>> BEGIN Given data

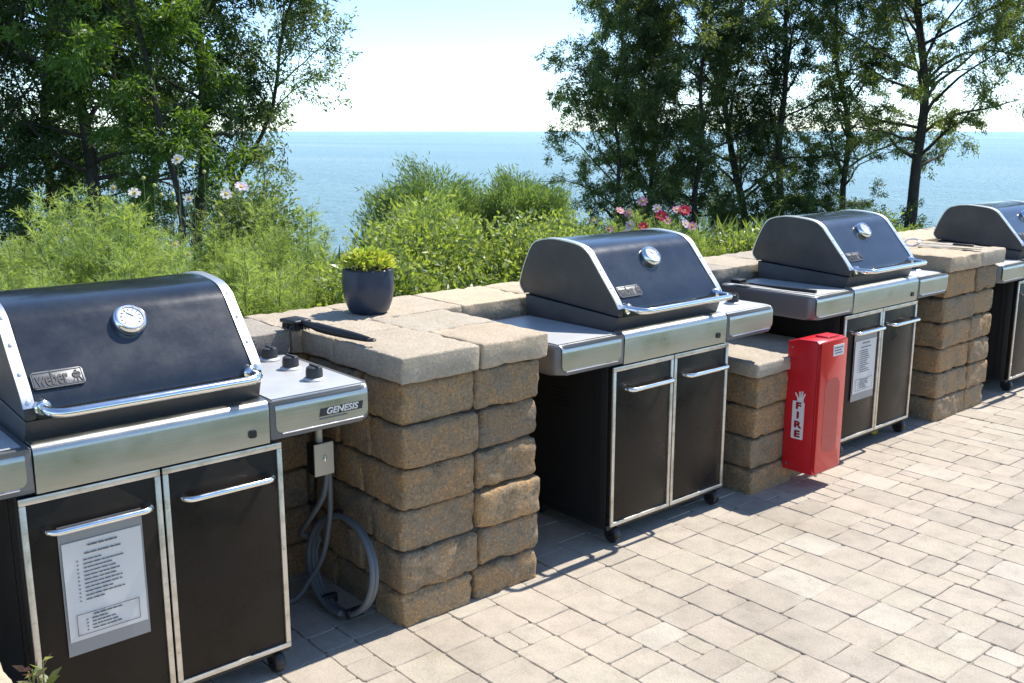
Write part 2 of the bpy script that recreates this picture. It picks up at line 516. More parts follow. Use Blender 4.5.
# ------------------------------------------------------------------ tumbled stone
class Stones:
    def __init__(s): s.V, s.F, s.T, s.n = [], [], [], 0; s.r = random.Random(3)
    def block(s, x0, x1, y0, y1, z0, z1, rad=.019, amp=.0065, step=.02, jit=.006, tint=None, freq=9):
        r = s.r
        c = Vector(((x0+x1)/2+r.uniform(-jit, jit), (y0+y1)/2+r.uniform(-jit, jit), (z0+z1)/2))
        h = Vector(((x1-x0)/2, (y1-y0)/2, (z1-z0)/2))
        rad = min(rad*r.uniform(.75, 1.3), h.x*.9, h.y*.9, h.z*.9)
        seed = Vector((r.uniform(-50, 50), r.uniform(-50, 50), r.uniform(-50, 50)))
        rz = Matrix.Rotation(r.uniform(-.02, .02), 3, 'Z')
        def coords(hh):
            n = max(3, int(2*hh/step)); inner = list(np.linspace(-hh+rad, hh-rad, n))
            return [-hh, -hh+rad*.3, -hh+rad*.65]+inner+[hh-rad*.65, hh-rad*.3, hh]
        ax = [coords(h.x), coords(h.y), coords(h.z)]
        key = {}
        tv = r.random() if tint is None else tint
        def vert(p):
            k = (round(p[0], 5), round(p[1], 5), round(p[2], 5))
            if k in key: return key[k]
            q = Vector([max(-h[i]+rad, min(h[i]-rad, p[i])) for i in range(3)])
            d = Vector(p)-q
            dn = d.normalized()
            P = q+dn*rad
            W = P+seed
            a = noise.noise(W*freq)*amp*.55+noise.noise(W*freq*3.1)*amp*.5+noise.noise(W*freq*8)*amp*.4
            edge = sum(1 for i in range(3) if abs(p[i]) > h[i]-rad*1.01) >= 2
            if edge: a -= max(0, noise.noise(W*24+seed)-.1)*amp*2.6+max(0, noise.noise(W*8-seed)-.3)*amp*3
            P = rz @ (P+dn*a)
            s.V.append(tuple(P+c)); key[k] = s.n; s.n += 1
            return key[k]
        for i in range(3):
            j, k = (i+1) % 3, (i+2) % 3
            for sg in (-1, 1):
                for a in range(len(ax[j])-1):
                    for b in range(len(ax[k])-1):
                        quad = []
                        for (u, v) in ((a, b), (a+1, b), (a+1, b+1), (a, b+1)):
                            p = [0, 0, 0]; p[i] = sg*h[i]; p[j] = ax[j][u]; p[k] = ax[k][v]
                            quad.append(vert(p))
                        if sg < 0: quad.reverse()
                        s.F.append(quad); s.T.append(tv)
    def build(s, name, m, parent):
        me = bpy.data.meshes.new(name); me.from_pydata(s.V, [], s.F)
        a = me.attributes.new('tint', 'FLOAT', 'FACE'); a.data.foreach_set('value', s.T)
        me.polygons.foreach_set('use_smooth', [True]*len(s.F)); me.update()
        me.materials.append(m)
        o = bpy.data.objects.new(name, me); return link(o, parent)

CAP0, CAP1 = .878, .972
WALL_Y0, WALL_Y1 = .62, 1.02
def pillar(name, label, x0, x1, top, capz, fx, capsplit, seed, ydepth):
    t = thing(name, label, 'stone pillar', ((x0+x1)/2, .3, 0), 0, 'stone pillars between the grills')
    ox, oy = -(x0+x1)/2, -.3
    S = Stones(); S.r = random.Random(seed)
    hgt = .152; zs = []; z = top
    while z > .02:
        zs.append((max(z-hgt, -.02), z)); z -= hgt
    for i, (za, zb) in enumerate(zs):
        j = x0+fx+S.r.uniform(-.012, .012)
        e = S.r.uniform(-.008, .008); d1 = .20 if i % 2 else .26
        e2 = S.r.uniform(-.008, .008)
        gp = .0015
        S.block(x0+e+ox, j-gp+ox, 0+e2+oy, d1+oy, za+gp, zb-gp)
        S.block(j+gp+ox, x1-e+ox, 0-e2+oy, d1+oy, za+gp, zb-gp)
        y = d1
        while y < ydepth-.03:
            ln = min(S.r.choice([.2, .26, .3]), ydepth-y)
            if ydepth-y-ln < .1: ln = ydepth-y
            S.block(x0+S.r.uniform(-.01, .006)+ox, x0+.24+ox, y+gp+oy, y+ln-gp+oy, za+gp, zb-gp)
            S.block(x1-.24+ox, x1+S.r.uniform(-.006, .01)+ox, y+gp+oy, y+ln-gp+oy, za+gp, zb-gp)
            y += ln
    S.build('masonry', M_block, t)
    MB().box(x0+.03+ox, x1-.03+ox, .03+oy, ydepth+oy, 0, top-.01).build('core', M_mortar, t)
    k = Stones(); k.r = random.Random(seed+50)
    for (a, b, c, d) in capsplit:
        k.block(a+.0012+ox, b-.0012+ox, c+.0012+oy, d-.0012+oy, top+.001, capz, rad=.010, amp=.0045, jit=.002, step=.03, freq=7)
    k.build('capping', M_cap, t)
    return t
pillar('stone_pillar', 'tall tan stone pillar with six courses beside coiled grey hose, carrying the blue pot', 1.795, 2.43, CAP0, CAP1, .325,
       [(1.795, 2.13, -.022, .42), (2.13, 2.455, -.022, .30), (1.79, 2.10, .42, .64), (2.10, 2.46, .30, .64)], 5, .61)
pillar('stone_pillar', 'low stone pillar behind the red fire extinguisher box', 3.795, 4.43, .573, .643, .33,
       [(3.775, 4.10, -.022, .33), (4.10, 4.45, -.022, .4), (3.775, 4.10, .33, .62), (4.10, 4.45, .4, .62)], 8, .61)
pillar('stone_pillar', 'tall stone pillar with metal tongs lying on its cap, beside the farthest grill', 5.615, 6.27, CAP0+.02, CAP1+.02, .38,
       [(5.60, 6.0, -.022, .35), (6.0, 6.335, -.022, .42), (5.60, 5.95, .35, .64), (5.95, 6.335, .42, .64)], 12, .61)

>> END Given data

> _Task prompt_
Without the images, write out each line of the data verbatim.

> _Written response_
Write part 2 of the bpy script that recreates this picture. It picks up at line 516. More parts follow. Use Blender 4.5.
# ------------------------------------------------------------------ tumbled stone
class Stones:
    def __init__(s): s.V, s.F, s.T, s.n = [], [], [], 0; s.r = random.Random(3)
    def block(s, x0, x1, y0, y1, z0, z1, rad=.019, amp=.0065, step=.02, jit=.006, tint=None, freq=9):
        r = s.r
        c = Vector(((x0+x1)/2+r.uniform(-jit, jit), (y0+y1)/2+r.uniform(-jit, jit), (z0+z1)/2))
        h = Vector(((x1-x0)/2, (y1-y0)/2, (z1-z0)/2))
        rad = min(rad*r.uniform(.75, 1.3), h.x*.9, h.y*.9, h.z*.9)
        seed = Vector((r.uniform(-50, 50), r.uniform(-50, 50), r.uniform(-50, 50)))
        rz = Matrix.Rotation(r.uniform(-.02, .02), 3, 'Z')
        def coords(hh):
            n = max(3, int(2*hh/step)); inner = list(np.linspace(-hh+rad, hh-rad, n))
            return [-hh, -hh+rad*.3, -hh+rad*.65]+inner+[hh-rad*.65, hh-rad*.3, hh]
        ax = [coords(h.x), coords(h.y), coords(h.z)]
        key = {}
        tv = r.random() if tint is None else tint
        def vert(p):
            k = (round(p[0], 5), round(p[1], 5), round(p[2], 5))
            if k in key: return key[k]
            q = Vector([max(-h[i]+rad, min(h[i]-rad, p[i])) for i in range(3)])
            d = Vector(p)-q
            dn = d.normalized()
            P = q+dn*rad
            W = P+seed
            a = noise.noise(W*freq)*amp*.55+noise.noise(W*freq*3.1)*amp*.5+noise.noise(W*freq*8)*amp*.4
            edge = sum(1 for i in range(3) if abs(p[i]) > h[i]-rad*1.01) >= 2
            if edge: a -= max(0, noise.noise(W*24+seed)-.1)*amp*2.6+max(0, noise.noise(W*8-seed)-.3)*amp*3
            P = rz @ (P+dn*a)
            s.V.append(tuple(P+c)); key[k] = s.n; s.n += 1
            return key[k]
        for i in range(3):
            j, k = (i+1) % 3, (i+2) % 3
            for sg in (-1, 1):
                for a in range(len(ax[j])-1):
                    for b in range(len(ax[k])-1):
                        quad = []
                        for (u, v) in ((a, b), (a+1, b), (a+1, b+1), (a, b+1)):
                            p = [0, 0, 0]; p[i] = sg*h[i]; p[j] = ax[j][u]; p[k] = ax[k][v]
                            quad.append(vert(p))
                        if sg < 0: quad.reverse()
                        s.F.append(quad); s.T.append(tv)
    def build(s, name, m, parent):
        me = bpy.data.meshes.new(name); me.from_pydata(s.V, [], s.F)
        a = me.attributes.new('tint', 'FLOAT', 'FACE'); a.data.foreach_set('value', s.T)
        me.polygons.foreach_set('use_smooth', [True]*len(s.F)); me.update()
        me.materials.append(m)
        o = bpy.data.objects.new(name, me); return link(o, parent)

CAP0, CAP1 = .878, .972
WALL_Y0, WALL_Y1 = .62, 1.02
def pillar(name, label, x0, x1, top, capz, fx, capsplit, seed, ydepth):
    t = thing(name, label, 'stone pillar', ((x0+x1)/2, .3, 0), 0, 'stone pillars between the grills')
    ox, oy = -(x0+x1)/2, -.3
    S = Stones(); S.r = random.Random(seed)
    hgt = .152; zs = []; z = top
    while z > .02:
        zs.append((max(z-hgt, -.02), z)); z -= hgt
    for i, (za, zb) in enumerate(zs):
        j = x0+fx+S.r.uniform(-.012, .012)
        e = S.r.uniform(-.008, .008); d1 = .20 if i % 2 else .26
        e2 = S.r.uniform(-.008, .008)
        gp = .0015
        S.block(x0+e+ox, j-gp+ox, 0+e2+oy, d1+oy, za+gp, zb-gp)
        S.block(j+gp+ox, x1-e+ox, 0-e2+oy, d1+oy, za+gp, zb-gp)
        y = d1
        while y < ydepth-.03:
            ln = min(S.r.choice([.2, .26, .3]), ydepth-y)
            if ydepth-y-ln < .1: ln = ydepth-y
            S.block(x0+S.r.uniform(-.01, .006)+ox, x0+.24+ox, y+gp+oy, y+ln-gp+oy, za+gp, zb-gp)
            S.block(x1-.24+ox, x1+S.r.uniform(-.006, .01)+ox, y+gp+oy, y+ln-gp+oy, za+gp, zb-gp)
            y += ln
    S.build('masonry', M_block, t)
    MB().box(x0+.03+ox, x1-.03+ox, .03+oy, ydepth+oy, 0, top-.01).build('core', M_mortar, t)
    k = Stones(); k.r = random.Random(seed+50)
    for (a, b, c, d) in capsplit:
        k.block(a+.0012+ox, b-.0012+ox, c+.0012+oy, d-.0012+oy, top+.001, capz, rad=.010, amp=.0045, jit=.002, step=.03, freq=7)
    k.build('capping', M_cap, t)
    return t
pillar('stone_pillar', 'tall tan stone pillar with six courses beside coiled grey hose, carrying the blue pot', 1.795, 2.43, CAP0, CAP1, .325,
       [(1.795, 2.13, -.022, .42), (2.13, 2.455, -.022, .30), (1.79, 2.10, .42, .64), (2.10, 2.46, .30, .64)], 5, .61)
pillar('stone_pillar', 'low stone pillar behind the red fire extinguisher box', 3.795, 4.43, .573, .643, .33,
       [(3.775, 4.10, -.022, .33), (4.10, 4.45, -.022, .4), (3.775, 4.10, .33, .62), (4.10, 4.45, .4, .62)], 8, .61)
pillar('stone_pillar', 'tall stone pillar with metal tongs lying on its cap, beside the farthest grill', 5.615, 6.27, CAP0+.02, CAP1+.02, .38,
       [(5.60, 6.0, -.022, .35), (6.0, 6.335, -.022, .42), (5.60, 5.95, .35, .64), (5.95, 6.335, .42, .64)], 12, .61)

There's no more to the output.